* REQUIREMENT *
Every line below that contains "parts" is to be copied.

-------- AVAILABLE DATA

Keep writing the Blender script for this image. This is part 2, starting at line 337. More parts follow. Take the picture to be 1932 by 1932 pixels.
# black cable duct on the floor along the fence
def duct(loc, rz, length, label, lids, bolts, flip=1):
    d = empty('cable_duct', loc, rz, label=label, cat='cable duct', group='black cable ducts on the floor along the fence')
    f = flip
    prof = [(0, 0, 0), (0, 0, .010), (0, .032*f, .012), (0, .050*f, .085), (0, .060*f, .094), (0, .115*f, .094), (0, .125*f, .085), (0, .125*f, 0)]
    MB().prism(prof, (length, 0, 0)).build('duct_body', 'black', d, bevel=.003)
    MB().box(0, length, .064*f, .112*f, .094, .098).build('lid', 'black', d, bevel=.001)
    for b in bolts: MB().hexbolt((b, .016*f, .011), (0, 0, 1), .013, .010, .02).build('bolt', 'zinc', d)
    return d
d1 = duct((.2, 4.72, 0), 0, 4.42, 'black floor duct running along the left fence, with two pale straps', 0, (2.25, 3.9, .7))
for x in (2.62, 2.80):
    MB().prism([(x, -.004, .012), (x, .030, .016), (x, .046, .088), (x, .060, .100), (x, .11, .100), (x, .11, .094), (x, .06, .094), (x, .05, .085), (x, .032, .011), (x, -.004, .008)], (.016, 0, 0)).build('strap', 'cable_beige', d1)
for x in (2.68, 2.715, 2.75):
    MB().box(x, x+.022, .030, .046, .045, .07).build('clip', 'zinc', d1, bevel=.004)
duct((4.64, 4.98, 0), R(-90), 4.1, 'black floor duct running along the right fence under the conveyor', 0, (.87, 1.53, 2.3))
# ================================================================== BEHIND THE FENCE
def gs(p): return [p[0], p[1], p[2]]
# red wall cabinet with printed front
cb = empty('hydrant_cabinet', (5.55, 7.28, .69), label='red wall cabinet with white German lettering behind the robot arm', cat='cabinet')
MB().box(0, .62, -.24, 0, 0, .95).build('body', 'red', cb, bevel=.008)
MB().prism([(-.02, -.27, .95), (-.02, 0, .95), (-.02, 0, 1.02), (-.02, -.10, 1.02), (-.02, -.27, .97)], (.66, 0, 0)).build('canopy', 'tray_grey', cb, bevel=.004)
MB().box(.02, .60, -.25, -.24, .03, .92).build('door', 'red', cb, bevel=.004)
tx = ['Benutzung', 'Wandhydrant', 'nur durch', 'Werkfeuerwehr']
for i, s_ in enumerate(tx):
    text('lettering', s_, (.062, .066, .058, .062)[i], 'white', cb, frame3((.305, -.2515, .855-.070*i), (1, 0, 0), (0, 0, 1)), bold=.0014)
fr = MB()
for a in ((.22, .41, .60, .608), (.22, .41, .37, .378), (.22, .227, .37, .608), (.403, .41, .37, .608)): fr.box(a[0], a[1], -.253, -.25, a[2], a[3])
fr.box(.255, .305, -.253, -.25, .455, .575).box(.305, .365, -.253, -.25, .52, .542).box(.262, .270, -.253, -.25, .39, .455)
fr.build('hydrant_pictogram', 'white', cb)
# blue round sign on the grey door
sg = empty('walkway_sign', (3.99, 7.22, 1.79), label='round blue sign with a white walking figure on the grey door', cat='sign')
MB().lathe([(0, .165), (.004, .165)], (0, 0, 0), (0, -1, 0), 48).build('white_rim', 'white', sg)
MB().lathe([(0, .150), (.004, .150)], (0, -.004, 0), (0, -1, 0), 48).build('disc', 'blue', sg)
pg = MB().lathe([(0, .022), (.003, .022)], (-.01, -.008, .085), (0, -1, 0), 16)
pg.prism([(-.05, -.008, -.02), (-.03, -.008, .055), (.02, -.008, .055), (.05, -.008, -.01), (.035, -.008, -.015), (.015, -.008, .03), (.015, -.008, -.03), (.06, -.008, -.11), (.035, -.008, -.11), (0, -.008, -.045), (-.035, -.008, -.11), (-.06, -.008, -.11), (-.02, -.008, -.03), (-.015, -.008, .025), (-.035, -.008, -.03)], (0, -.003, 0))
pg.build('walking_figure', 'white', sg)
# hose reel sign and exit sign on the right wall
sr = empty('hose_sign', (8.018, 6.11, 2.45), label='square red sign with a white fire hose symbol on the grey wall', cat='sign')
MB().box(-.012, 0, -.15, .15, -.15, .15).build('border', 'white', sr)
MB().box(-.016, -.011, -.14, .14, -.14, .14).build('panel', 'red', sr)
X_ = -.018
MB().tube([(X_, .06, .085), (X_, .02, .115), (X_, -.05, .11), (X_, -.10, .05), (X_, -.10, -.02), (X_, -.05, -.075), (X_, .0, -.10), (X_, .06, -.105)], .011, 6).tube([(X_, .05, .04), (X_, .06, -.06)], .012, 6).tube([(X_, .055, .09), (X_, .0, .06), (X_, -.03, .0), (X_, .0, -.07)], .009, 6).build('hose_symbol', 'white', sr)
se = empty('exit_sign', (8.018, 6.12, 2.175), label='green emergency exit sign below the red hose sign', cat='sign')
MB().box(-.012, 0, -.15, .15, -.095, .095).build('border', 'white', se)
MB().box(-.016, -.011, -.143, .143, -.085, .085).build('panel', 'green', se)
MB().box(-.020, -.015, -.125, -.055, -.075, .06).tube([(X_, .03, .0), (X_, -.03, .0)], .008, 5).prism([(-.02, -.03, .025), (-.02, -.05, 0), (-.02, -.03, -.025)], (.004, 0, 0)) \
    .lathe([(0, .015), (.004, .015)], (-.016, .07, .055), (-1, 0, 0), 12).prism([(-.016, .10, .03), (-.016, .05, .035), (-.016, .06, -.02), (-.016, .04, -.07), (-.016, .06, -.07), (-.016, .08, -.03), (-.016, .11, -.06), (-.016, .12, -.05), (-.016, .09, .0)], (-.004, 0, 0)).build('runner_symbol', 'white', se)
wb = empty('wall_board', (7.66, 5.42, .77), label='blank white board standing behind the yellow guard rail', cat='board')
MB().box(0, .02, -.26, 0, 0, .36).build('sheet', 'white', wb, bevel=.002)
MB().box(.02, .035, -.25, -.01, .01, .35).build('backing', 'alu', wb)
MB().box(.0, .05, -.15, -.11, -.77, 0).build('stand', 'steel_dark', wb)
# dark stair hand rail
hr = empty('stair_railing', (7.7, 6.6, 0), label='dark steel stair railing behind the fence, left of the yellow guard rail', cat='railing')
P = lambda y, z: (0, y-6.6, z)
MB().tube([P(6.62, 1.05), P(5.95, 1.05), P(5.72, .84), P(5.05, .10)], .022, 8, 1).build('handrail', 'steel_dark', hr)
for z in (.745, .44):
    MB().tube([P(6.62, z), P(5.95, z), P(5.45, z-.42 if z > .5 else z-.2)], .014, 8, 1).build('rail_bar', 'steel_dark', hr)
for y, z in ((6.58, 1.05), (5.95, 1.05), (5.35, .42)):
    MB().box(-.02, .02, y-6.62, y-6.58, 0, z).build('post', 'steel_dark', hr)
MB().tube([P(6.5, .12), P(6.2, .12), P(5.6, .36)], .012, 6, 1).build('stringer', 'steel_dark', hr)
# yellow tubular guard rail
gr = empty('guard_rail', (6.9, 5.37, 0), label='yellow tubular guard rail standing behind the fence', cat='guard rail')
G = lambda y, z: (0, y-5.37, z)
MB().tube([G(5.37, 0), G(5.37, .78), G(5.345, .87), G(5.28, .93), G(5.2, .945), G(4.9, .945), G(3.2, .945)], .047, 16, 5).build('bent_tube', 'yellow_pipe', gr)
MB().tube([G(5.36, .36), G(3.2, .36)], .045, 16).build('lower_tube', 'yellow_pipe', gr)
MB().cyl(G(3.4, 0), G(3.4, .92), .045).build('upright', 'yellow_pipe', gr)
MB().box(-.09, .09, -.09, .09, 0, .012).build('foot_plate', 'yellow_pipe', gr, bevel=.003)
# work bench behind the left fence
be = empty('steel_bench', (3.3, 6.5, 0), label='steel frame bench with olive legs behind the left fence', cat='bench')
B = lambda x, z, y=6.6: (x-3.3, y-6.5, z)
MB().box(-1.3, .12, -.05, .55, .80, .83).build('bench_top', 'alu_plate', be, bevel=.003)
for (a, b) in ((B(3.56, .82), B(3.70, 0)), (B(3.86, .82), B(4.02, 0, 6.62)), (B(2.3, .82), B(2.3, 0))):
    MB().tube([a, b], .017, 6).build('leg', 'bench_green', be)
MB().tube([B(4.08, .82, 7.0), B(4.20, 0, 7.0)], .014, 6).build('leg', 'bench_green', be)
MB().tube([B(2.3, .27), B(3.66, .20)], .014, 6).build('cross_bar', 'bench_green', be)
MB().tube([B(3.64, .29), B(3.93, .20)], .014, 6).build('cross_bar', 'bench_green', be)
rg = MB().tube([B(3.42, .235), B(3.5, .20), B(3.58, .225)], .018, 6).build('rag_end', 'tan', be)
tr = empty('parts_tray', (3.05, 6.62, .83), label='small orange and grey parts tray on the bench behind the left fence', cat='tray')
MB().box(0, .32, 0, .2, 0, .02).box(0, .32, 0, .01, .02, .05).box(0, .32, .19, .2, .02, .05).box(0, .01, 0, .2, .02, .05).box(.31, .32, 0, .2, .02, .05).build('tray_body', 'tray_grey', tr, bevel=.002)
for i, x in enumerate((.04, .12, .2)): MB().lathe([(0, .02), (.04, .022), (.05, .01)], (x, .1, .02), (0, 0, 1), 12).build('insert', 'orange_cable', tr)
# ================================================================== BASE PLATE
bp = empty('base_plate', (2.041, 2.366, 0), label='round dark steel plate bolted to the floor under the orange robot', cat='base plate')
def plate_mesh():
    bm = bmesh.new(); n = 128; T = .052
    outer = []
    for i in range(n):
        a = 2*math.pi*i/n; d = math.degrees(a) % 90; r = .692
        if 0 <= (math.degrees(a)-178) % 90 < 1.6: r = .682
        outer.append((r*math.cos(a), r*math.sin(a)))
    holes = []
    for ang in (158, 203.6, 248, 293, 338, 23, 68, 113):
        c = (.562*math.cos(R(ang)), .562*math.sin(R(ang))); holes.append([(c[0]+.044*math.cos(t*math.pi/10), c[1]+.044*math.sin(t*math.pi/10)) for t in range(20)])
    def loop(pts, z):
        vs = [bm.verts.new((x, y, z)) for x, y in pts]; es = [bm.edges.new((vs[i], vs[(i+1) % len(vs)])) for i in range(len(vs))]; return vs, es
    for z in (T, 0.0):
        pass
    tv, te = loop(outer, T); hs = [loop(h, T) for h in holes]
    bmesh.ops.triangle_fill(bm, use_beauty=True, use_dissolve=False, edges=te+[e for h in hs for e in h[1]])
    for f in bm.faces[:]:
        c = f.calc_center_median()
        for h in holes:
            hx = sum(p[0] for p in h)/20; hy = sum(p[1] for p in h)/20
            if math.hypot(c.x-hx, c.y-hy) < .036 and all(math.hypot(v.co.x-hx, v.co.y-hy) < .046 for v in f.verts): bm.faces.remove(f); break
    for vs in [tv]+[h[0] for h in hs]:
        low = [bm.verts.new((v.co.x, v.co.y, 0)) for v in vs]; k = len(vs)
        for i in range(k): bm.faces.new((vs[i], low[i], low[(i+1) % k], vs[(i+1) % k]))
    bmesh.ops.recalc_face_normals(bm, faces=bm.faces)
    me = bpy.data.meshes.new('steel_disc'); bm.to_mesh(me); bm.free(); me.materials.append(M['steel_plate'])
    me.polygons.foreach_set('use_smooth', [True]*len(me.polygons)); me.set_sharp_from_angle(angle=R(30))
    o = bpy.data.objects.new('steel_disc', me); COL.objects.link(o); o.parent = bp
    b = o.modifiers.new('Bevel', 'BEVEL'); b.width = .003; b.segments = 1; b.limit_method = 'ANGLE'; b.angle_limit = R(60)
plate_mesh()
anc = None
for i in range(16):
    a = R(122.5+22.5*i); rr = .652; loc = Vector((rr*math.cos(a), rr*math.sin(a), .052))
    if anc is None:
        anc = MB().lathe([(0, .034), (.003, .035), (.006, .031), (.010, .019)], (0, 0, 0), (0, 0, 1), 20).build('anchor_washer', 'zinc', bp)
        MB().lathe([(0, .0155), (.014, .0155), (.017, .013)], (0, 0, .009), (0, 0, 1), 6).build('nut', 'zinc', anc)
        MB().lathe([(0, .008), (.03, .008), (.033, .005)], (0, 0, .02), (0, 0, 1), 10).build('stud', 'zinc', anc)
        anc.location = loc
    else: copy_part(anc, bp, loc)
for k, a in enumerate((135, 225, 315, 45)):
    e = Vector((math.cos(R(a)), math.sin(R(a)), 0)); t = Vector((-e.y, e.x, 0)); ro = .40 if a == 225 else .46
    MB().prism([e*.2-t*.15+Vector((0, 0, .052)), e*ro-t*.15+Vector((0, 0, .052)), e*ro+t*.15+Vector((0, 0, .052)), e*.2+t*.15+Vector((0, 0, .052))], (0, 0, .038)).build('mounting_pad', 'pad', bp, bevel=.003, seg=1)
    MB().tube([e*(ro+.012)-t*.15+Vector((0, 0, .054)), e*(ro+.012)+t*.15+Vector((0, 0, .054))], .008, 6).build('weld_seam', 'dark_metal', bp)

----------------

* RESULT *
Keep writing the Blender script for this image. This is part 2, starting at line 337. More parts follow. Take the picture to be 1932 by 1932 pixels.
tr = empty('parts_tray', (3.05, 6.62, .83), label='small orange and grey parts tray on the bench behind the left fence', cat='tray')